▶ [GIVEN ENTRIES]:
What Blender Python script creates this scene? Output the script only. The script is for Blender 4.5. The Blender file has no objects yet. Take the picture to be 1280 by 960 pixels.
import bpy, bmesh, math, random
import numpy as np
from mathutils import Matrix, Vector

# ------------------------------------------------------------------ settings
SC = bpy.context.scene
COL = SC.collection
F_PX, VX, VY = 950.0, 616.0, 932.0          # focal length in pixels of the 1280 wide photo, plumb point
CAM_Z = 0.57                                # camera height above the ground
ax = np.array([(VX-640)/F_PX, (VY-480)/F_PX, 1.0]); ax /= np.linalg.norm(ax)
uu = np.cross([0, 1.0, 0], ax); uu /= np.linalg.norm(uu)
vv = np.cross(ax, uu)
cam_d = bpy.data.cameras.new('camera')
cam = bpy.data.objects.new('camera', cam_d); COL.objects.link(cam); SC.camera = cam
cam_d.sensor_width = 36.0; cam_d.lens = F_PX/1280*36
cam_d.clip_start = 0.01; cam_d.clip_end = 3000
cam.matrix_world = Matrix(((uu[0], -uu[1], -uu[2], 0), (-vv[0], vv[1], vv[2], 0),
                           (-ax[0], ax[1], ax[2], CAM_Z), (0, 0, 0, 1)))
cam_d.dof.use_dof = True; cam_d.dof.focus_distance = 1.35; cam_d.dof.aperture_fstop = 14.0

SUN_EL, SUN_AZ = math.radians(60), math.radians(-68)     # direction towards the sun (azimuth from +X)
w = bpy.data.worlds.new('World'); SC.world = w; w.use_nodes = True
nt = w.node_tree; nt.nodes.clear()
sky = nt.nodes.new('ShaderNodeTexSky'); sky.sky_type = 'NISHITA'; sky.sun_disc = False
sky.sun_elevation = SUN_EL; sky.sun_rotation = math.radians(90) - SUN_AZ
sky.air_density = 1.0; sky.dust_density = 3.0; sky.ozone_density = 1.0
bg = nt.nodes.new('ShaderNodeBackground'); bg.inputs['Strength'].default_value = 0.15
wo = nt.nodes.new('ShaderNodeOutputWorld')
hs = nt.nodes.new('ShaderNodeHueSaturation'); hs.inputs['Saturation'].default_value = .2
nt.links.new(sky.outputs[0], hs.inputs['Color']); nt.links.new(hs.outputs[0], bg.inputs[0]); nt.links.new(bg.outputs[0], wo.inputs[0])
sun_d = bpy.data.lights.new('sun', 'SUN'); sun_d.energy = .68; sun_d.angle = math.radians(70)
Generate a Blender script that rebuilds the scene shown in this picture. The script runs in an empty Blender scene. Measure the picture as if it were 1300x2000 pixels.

▶ [WHAT TO DO]:
Extract the full listing above without altering anything.

▶ [THE SOLUTION]:
What Blender Python script creates this scene? Output the script only. The script is for Blender 4.5. The Blender file has no objects yet. Take the picture to be 1280 by 960 pixels.
import bpy, bmesh, math, random
import numpy as np
from mathutils import Matrix, Vector

# ------------------------------------------------------------------ settings
SC = bpy.context.scene
COL = SC.collection
F_PX, VX, VY = 950.0, 616.0, 932.0          # focal length in pixels of the 1280 wide photo, plumb point
CAM_Z = 0.57                                # camera height above the ground
ax = np.array([(VX-640)/F_PX, (VY-480)/F_PX, 1.0]); ax /= np.linalg.norm(ax)
uu = np.cross([0, 1.0, 0], ax); uu /= np.linalg.norm(uu)
vv = np.cross(ax, uu)
cam_d = bpy.data.cameras.new('camera')
cam = bpy.data.objects.new('camera', cam_d); COL.objects.link(cam); SC.camera = cam
cam_d.sensor_width = 36.0; cam_d.lens = F_PX/1280*36
cam_d.clip_start = 0.01; cam_d.clip_end = 3000
cam.matrix_world = Matrix(((uu[0], -uu[1], -uu[2], 0), (-vv[0], vv[1], vv[2], 0),
                           (-ax[0], ax[1], ax[2], CAM_Z), (0, 0, 0, 1)))
cam_d.dof.use_dof = True; cam_d.dof.focus_distance = 1.35; cam_d.dof.aperture_fstop = 14.0

SUN_EL, SUN_AZ = math.radians(60), math.radians(-68)     # direction towards the sun (azimuth from +X)
w = bpy.data.worlds.new('World'); SC.world = w; w.use_nodes = True
nt = w.node_tree; nt.nodes.clear()
sky = nt.nodes.new('ShaderNodeTexSky'); sky.sky_type = 'NISHITA'; sky.sun_disc = False
sky.sun_elevation = SUN_EL; sky.sun_rotation = math.radians(90) - SUN_AZ
sky.air_density = 1.0; sky.dust_density = 3.0; sky.ozone_density = 1.0
bg = nt.nodes.new('ShaderNodeBackground'); bg.inputs['Strength'].default_value = 0.15
wo = nt.nodes.new('ShaderNodeOutputWorld')
hs = nt.nodes.new('ShaderNodeHueSaturation'); hs.inputs['Saturation'].default_value = .2
nt.links.new(sky.outputs[0], hs.inputs['Color']); nt.links.new(hs.outputs[0], bg.inputs[0]); nt.links.new(bg.outputs[0], wo.inputs[0])
sun_d = bpy.data.lights.new('sun', 'SUN'); sun_d.energy = .68; sun_d.angle = math.radians(70)
Generate a Blender script that rebuilds the scene shown in this picture. The script runs in an empty Blender scene. Measure the picture as if it were 1300x2000 pixels.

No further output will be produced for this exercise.